Meet Curtis Moden, president of Coquina Coast Brewing Company in Flagler Beach. Born and raised in Flagler County, Moden opened the popular brewery in October 2020.

What prompted you to open Coquina Coast? Curtis Moden

I had been home brewing for years and had a passion for it. I knew I wanted to start my own brewery. In 2016, I took a craft brewery start up course at Oregon State and in 2019, I came up with the name and incorporated it.

What is your experience with brewing? How did you get started and when?

I got into brewing after studying Anthropology in college. Societies would often organize after turning to horticulture and beer, wine, and mead were always present. I couldn’t find any mead, so I decided to make some using local honey. After a year or two, I really enjoyed the process but liked drinking beer more and started to brew beer, too.
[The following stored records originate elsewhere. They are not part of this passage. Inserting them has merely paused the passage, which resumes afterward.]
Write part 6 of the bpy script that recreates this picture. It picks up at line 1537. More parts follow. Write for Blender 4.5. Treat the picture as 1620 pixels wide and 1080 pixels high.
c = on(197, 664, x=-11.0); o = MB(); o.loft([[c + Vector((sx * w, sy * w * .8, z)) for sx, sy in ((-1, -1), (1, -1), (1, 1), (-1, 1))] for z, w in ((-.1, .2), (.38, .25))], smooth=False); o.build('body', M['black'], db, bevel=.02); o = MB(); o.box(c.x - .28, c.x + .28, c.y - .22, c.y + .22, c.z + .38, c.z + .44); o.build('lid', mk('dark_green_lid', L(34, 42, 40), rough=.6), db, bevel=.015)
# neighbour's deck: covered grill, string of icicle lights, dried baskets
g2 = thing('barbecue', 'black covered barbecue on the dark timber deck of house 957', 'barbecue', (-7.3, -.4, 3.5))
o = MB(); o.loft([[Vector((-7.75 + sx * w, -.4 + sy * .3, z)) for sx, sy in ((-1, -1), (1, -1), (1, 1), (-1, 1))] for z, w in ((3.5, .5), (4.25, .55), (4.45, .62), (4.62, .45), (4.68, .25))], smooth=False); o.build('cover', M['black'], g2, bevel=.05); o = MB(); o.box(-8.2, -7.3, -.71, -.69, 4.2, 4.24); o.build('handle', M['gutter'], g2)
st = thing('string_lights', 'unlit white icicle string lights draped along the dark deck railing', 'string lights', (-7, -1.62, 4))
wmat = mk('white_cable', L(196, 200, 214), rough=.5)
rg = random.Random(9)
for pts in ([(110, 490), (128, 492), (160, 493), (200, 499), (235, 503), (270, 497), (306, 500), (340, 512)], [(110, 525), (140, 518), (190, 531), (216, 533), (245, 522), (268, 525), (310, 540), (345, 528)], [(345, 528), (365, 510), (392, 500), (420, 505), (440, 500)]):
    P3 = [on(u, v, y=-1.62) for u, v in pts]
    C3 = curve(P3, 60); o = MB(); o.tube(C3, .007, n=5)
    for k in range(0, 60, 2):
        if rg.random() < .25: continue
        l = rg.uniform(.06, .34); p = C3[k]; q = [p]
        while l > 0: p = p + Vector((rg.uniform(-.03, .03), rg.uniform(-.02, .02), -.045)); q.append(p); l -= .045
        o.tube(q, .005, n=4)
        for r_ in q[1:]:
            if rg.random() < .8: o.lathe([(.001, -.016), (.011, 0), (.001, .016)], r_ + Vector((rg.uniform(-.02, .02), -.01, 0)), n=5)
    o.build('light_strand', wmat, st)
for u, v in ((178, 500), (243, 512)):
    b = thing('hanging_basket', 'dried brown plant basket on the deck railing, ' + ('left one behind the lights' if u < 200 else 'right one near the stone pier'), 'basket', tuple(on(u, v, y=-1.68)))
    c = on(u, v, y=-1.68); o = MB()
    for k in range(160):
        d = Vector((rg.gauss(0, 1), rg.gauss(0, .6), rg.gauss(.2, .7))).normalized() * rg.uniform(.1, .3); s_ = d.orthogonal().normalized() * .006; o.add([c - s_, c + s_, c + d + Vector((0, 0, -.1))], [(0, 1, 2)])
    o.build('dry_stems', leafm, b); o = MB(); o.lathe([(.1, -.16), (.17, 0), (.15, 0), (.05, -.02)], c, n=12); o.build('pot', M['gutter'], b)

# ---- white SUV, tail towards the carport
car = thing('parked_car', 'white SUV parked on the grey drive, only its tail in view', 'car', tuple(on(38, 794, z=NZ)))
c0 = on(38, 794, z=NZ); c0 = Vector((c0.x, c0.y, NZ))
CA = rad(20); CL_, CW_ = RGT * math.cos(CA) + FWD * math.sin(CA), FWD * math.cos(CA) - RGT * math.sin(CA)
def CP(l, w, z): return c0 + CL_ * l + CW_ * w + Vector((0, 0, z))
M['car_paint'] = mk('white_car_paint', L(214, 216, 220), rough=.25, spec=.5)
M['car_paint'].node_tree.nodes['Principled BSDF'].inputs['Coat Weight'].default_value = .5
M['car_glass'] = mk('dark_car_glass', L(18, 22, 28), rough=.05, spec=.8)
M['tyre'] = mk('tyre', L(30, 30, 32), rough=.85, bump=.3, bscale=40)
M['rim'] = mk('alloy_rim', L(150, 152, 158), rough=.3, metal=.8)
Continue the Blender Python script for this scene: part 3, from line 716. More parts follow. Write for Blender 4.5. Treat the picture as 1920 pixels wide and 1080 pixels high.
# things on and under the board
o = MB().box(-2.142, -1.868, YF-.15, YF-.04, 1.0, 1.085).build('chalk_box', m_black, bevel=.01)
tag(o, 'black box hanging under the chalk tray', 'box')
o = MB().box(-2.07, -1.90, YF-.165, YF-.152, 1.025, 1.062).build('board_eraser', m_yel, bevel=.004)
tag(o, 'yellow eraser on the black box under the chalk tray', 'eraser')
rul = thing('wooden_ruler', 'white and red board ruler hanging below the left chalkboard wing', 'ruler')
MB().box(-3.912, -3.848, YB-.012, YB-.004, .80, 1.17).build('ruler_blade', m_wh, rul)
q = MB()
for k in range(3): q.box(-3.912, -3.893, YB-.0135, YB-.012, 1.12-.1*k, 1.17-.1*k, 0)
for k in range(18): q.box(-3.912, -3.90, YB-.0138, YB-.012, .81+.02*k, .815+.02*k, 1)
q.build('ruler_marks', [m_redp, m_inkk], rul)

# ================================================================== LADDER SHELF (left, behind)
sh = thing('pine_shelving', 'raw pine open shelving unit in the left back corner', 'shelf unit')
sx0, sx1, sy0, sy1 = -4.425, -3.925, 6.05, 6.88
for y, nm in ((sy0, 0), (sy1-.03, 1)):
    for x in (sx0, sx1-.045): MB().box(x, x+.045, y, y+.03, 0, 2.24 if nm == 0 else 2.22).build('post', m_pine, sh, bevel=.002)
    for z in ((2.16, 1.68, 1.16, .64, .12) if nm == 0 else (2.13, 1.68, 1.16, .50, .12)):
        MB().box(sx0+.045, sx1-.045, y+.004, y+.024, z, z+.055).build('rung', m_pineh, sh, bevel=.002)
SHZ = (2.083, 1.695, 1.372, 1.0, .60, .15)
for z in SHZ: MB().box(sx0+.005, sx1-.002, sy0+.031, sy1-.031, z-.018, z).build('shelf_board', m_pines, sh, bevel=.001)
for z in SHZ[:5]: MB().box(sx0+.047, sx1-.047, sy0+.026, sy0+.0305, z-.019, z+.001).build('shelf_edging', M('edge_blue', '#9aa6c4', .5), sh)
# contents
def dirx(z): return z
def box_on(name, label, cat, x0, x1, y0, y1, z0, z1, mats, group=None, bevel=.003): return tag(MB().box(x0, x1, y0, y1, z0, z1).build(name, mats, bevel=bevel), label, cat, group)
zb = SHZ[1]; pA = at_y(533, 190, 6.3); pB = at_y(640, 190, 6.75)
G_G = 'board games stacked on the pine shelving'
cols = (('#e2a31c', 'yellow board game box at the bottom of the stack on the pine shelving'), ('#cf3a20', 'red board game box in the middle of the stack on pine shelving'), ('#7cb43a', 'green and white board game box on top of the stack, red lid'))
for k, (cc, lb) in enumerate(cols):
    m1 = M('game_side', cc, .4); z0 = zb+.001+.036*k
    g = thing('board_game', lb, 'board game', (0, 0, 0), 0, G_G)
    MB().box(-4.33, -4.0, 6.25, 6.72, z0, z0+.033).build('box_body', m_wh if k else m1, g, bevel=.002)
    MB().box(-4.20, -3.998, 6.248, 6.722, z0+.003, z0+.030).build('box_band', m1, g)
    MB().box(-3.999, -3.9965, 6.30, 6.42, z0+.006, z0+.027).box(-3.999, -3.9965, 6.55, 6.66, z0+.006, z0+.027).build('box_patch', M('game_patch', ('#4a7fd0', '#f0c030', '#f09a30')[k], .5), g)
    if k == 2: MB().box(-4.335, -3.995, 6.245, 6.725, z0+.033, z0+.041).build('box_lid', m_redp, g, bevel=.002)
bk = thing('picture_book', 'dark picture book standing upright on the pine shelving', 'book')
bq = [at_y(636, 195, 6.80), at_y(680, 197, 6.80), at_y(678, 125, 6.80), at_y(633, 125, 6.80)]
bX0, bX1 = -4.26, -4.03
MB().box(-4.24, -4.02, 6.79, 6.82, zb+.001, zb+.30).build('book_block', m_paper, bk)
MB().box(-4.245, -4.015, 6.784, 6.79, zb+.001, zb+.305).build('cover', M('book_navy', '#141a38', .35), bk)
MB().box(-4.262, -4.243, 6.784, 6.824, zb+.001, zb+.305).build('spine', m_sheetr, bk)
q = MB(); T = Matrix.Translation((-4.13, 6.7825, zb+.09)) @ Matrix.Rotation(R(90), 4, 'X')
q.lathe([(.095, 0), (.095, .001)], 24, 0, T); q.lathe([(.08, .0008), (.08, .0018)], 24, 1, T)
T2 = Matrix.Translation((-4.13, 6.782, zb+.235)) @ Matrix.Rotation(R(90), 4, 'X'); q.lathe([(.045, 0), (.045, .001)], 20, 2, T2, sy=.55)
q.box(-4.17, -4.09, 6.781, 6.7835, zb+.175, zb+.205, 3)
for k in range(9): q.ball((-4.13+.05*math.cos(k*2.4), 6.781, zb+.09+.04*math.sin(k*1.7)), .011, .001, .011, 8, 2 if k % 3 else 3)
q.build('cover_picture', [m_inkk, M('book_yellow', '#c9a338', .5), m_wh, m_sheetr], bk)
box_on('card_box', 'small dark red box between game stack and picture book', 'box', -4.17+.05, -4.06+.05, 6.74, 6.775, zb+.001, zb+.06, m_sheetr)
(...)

How did you decide on the name for Coquina Coast?

For the name I wanted something unique with a local aspect too. Coquina is perfect because it’s one of the things the area is known for. Whether it’s the multi-colored coquina shells from the mollusk, in the local architecture that uses cut coquina stone (several homes, hotels, Flagler Beach’s old post office, and even Fort Matanzas) or just the coquina outcrops and coquina sand out on our beaches. It offers a great story for locals to tell and those new to the area or on vacation to learn about.

You brew on site—can you share some of the steps and the perks of brewing on site?

We do brew on site, and we brew all grain. We crush the malt in our mill and do the mash, boil, and fermentation all in the same building. One of the great things about that is our customers can come in on a brew day and get to see and smell the ingredients being used (malt, hops, fruit, etc.) in the next brew!

You sometimes use local ingredients—why is that important to you?

For craft breweries in general it’s about drinking local. I like to use my background in Anthropology and gardening to incorporate well-known local crops like oranges and watermelon as well as educate people about some lesser-known local ingredients that can be used, like prickly pear and yaupon holly. I just brewed my Brackish Ale using yaupon holly, which isn’t well known today but was used and traded for hundreds of miles by the Southeastern indigenous tribes to make a tea. The Black Drink was a type of tea brewed here locally by the Timucuan and used by colonists and pioneers for tea as it is the only plant native to the area with significant amounts of caffeine in the leaves.

How do you come up with the names of your beers?

The inspiration for the beer names can come from anywhere. “Sandy Sheets” our Belgian Wit comes from just being a kid and spending all day at the beach and waking up to sandy sheets. Others, like our Hammock Haze & Olde Brick Road Red, are local in origin, and some can be just something funny some of our patrons suggest.

Do you have a favorite beer that you brew and why?

If I had to choose one beer as my favorite beer to brew, I would probably pick my Flagler Beach Dubbel. It’s a Belgian style Dubbel brewed with European malt & hops, Belgian yeast, and instead of using traditional Belgian candy syrup, I used sorghum syrup from sweet sorghum I grow out at the Florida Agricultural Museum. It’s the first beer I release for the holiday season every year. Right around the first week of December.

How do you come up with a new beer? Thought process, testing, etc.?

For new beers I brew my process usually starts with researching the style of beer and the ingredients I want to use. I use books, articles, brewer’s blogs, and my favorite method...drinking other beers of that style. I’ll then come up with a recipe and plug it into a program I have that will help me estimate Abv & Ibu’s. I usually brew a new beer a few times before I settle on a recipe.

What do you love about owning a business in Flagler County?

I love owning a business here in Flagler County because of the sense of community and being a part of that community. Whether it’s serving cold locally brewed beer to locals and vacationers alike or having the opportunity to help sponsor charity events (like the Tommy Tant).